**Data provided:**
--- Begin ---
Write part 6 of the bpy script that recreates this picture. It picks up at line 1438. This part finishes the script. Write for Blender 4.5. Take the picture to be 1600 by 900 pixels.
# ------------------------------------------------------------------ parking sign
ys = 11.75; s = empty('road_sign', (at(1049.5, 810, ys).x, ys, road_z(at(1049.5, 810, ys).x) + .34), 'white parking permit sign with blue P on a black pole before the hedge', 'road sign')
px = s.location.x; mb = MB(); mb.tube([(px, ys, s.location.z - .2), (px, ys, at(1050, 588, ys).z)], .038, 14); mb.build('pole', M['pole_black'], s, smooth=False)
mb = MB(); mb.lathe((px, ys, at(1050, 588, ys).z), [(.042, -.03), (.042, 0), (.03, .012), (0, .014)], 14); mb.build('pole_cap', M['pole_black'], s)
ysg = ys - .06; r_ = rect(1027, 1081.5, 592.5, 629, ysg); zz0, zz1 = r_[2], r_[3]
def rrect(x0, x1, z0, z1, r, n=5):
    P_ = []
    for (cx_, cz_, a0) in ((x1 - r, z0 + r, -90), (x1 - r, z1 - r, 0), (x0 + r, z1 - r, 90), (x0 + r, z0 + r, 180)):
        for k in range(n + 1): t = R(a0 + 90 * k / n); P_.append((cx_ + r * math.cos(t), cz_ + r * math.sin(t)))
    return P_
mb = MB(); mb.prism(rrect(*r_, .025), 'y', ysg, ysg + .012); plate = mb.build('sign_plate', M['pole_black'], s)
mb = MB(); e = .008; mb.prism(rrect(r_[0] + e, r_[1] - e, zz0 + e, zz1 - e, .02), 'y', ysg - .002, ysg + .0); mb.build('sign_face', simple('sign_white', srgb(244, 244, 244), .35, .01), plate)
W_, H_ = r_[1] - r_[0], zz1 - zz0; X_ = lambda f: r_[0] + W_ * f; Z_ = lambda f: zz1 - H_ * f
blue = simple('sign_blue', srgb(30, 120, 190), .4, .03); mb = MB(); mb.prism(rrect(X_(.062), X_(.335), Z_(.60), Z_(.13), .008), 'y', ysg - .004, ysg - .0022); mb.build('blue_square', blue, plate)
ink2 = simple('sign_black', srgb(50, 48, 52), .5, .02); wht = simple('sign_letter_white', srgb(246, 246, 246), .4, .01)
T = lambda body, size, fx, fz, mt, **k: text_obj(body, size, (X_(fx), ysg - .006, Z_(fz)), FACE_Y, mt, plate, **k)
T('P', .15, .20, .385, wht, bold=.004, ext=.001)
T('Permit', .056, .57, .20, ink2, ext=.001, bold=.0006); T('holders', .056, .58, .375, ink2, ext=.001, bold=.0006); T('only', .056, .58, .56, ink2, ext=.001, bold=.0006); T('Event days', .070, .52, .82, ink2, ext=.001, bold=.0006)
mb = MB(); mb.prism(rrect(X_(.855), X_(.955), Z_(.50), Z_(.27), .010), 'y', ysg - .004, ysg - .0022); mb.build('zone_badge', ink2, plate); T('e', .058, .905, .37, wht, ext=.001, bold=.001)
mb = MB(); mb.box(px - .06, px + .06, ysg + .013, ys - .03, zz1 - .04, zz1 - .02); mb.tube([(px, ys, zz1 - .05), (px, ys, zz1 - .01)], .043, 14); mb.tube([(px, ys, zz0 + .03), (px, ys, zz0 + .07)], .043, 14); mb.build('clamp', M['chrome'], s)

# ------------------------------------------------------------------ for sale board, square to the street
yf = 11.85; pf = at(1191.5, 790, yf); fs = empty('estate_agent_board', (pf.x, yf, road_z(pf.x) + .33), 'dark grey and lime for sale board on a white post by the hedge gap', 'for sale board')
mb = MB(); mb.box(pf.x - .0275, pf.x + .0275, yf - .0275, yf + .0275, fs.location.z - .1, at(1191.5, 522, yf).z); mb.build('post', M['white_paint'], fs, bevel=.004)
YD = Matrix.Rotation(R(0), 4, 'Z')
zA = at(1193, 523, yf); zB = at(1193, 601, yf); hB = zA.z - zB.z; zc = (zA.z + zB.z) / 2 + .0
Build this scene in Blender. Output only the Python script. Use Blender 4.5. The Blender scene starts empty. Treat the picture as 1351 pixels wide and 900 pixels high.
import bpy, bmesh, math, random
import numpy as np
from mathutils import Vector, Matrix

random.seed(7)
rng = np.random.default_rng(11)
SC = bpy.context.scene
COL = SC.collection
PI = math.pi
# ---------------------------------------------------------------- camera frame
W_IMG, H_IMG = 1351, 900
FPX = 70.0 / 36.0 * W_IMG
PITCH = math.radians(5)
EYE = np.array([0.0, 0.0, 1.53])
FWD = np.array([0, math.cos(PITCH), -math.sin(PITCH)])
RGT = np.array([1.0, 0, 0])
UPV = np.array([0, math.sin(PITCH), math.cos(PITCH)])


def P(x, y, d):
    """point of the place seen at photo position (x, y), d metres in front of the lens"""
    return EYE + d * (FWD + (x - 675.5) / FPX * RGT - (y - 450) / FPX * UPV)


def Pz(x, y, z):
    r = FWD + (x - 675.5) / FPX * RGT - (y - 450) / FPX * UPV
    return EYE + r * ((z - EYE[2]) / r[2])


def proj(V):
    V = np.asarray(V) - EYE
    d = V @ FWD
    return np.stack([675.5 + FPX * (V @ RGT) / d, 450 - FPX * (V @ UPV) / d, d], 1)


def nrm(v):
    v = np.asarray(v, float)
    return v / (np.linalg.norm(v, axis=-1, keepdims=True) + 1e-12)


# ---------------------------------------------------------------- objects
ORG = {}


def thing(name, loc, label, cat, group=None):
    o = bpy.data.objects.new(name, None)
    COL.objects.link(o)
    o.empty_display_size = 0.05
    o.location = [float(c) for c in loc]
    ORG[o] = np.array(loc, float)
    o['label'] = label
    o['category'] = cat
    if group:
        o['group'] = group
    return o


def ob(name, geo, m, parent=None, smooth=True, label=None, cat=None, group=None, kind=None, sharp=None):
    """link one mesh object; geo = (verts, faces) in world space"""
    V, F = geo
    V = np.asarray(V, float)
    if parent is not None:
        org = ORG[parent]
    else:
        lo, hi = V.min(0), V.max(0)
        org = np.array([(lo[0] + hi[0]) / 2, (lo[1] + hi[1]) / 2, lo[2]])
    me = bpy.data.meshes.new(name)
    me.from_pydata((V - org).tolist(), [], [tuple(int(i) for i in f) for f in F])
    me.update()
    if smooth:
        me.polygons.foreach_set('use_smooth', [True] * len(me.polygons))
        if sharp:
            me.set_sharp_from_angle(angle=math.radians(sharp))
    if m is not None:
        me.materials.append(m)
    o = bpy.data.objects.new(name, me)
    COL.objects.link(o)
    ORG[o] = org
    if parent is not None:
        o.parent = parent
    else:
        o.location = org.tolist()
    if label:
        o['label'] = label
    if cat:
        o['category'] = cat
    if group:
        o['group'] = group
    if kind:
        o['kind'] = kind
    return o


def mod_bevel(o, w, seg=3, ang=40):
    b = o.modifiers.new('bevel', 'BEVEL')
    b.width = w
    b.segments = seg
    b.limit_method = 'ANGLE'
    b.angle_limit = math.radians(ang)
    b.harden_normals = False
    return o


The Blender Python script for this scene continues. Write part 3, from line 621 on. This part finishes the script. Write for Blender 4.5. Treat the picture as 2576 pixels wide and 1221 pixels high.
--- End ---
**Short task:**
Once more, set down the full listing, verbatim.

**Output:**
Write part 6 of the bpy script that recreates this picture. It picks up at line 1438. This part finishes the script. Write for Blender 4.5. Take the picture to be 1600 by 900 pixels.
# ------------------------------------------------------------------ parking sign
ys = 11.75; s = empty('road_sign', (at(1049.5, 810, ys).x, ys, road_z(at(1049.5, 810, ys).x) + .34), 'white parking permit sign with blue P on a black pole before the hedge', 'road sign')
px = s.location.x; mb = MB(); mb.tube([(px, ys, s.location.z - .2), (px, ys, at(1050, 588, ys).z)], .038, 14); mb.build('pole', M['pole_black'], s, smooth=False)
mb = MB(); mb.lathe((px, ys, at(1050, 588, ys).z), [(.042, -.03), (.042, 0), (.03, .012), (0, .014)], 14); mb.build('pole_cap', M['pole_black'], s)
ysg = ys - .06; r_ = rect(1027, 1081.5, 592.5, 629, ysg); zz0, zz1 = r_[2], r_[3]
def rrect(x0, x1, z0, z1, r, n=5):
    P_ = []
    for (cx_, cz_, a0) in ((x1 - r, z0 + r, -90), (x1 - r, z1 - r, 0), (x0 + r, z1 - r, 90), (x0 + r, z0 + r, 180)):
        for k in range(n + 1): t = R(a0 + 90 * k / n); P_.append((cx_ + r * math.cos(t), cz_ + r * math.sin(t)))
    return P_
mb = MB(); mb.prism(rrect(*r_, .025), 'y', ysg, ysg + .012); plate = mb.build('sign_plate', M['pole_black'], s)
mb = MB(); e = .008; mb.prism(rrect(r_[0] + e, r_[1] - e, zz0 + e, zz1 - e, .02), 'y', ysg - .002, ysg + .0); mb.build('sign_face', simple('sign_white', srgb(244, 244, 244), .35, .01), plate)
W_, H_ = r_[1] - r_[0], zz1 - zz0; X_ = lambda f: r_[0] + W_ * f; Z_ = lambda f: zz1 - H_ * f
blue = simple('sign_blue', srgb(30, 120, 190), .4, .03); mb = MB(); mb.prism(rrect(X_(.062), X_(.335), Z_(.60), Z_(.13), .008), 'y', ysg - .004, ysg - .0022); mb.build('blue_square', blue, plate)
ink2 = simple('sign_black', srgb(50, 48, 52), .5, .02); wht = simple('sign_letter_white', srgb(246, 246, 246), .4, .01)
T = lambda body, size, fx, fz, mt, **k: text_obj(body, size, (X_(fx), ysg - .006, Z_(fz)), FACE_Y, mt, plate, **k)
T('P', .15, .20, .385, wht, bold=.004, ext=.001)
T('Permit', .056, .57, .20, ink2, ext=.001, bold=.0006); T('holders', .056, .58, .375, ink2, ext=.001, bold=.0006); T('only', .056, .58, .56, ink2, ext=.001, bold=.0006); T('Event days', .070, .52, .82, ink2, ext=.001, bold=.0006)
mb = MB(); mb.prism(rrect(X_(.855), X_(.955), Z_(.50), Z_(.27), .010), 'y', ysg - .004, ysg - .0022); mb.build('zone_badge', ink2, plate); T('e', .058, .905, .37, wht, ext=.001, bold=.001)
mb = MB(); mb.box(px - .06, px + .06, ysg + .013, ys - .03, zz1 - .04, zz1 - .02); mb.tube([(px, ys, zz1 - .05), (px, ys, zz1 - .01)], .043, 14); mb.tube([(px, ys, zz0 + .03), (px, ys, zz0 + .07)], .043, 14); mb.build('clamp', M['chrome'], s)

# ------------------------------------------------------------------ for sale board, square to the street
yf = 11.85; pf = at(1191.5, 790, yf); fs = empty('estate_agent_board', (pf.x, yf, road_z(pf.x) + .33), 'dark grey and lime for sale board on a white post by the hedge gap', 'for sale board')
mb = MB(); mb.box(pf.x - .0275, pf.x + .0275, yf - .0275, yf + .0275, fs.location.z - .1, at(1191.5, 522, yf).z); mb.build('post', M['white_paint'], fs, bevel=.004)
YD = Matrix.Rotation(R(0), 4, 'Z')
zA = at(1193, 523, yf); zB = at(1193, 601, yf); hB = zA.z - zB.z; zc = (zA.z + zB.z) / 2 + .0
Build this scene in Blender. Output only the Python script. Use Blender 4.5. The Blender scene starts empty. Treat the picture as 1351 pixels wide and 900 pixels high.
import bpy, bmesh, math, random
import numpy as np
from mathutils import Vector, Matrix

random.seed(7)
rng = np.random.default_rng(11)
SC = bpy.context.scene
COL = SC.collection
PI = math.pi
# ---------------------------------------------------------------- camera frame
W_IMG, H_IMG = 1351, 900
FPX = 70.0 / 36.0 * W_IMG
PITCH = math.radians(5)
EYE = np.array([0.0, 0.0, 1.53])
FWD = np.array([0, math.cos(PITCH), -math.sin(PITCH)])
RGT = np.array([1.0, 0, 0])
UPV = np.array([0, math.sin(PITCH), math.cos(PITCH)])


def P(x, y, d):
    """point of the place seen at photo position (x, y), d metres in front of the lens"""
    return EYE + d * (FWD + (x - 675.5) / FPX * RGT - (y - 450) / FPX * UPV)


def Pz(x, y, z):
    r = FWD + (x - 675.5) / FPX * RGT - (y - 450) / FPX * UPV
    return EYE + r * ((z - EYE[2]) / r[2])


def proj(V):
    V = np.asarray(V) - EYE
    d = V @ FWD
    return np.stack([675.5 + FPX * (V @ RGT) / d, 450 - FPX * (V @ UPV) / d, d], 1)


def nrm(v):
    v = np.asarray(v, float)
    return v / (np.linalg.norm(v, axis=-1, keepdims=True) + 1e-12)


# ---------------------------------------------------------------- objects
ORG = {}


def thing(name, loc, label, cat, group=None):
    o = bpy.data.objects.new(name, None)
    COL.objects.link(o)
    o.empty_display_size = 0.05
    o.location = [float(c) for c in loc]
    ORG[o] = np.array(loc, float)
    o['label'] = label
    o['category'] = cat
    if group:
        o['group'] = group
    return o


def ob(name, geo, m, parent=None, smooth=True, label=None, cat=None, group=None, kind=None, sharp=None):
    """link one mesh object; geo = (verts, faces) in world space"""
    V, F = geo
    V = np.asarray(V, float)
    if parent is not None:
        org = ORG[parent]
    else:
        lo, hi = V.min(0), V.max(0)
        org = np.array([(lo[0] + hi[0]) / 2, (lo[1] + hi[1]) / 2, lo[2]])
    me = bpy.data.meshes.new(name)
    me.from_pydata((V - org).tolist(), [], [tuple(int(i) for i in f) for f in F])
    me.update()
    if smooth:
        me.polygons.foreach_set('use_smooth', [True] * len(me.polygons))
        if sharp:
            me.set_sharp_from_angle(angle=math.radians(sharp))
    if m is not None:
        me.materials.append(m)
    o = bpy.data.objects.new(name, me)
    COL.objects.link(o)
    ORG[o] = org
    if parent is not None:
        o.parent = parent
    else:
        o.location = org.tolist()
    if label:
        o['label'] = label
    if cat:
        o['category'] = cat
    if group:
        o['group'] = group
    if kind:
        o['kind'] = kind
    return o


def mod_bevel(o, w, seg=3, ang=40):
    b = o.modifiers.new('bevel', 'BEVEL')
    b.width = w
    b.segments = seg
    b.limit_method = 'ANGLE'
    b.angle_limit = math.radians(ang)
    b.harden_normals = False
    return o


The Blender Python script for this scene continues. Write part 3, from line 621 on. This part finishes the script. Write for Blender 4.5. Treat the picture as 2576 pixels wide and 1221 pixels high.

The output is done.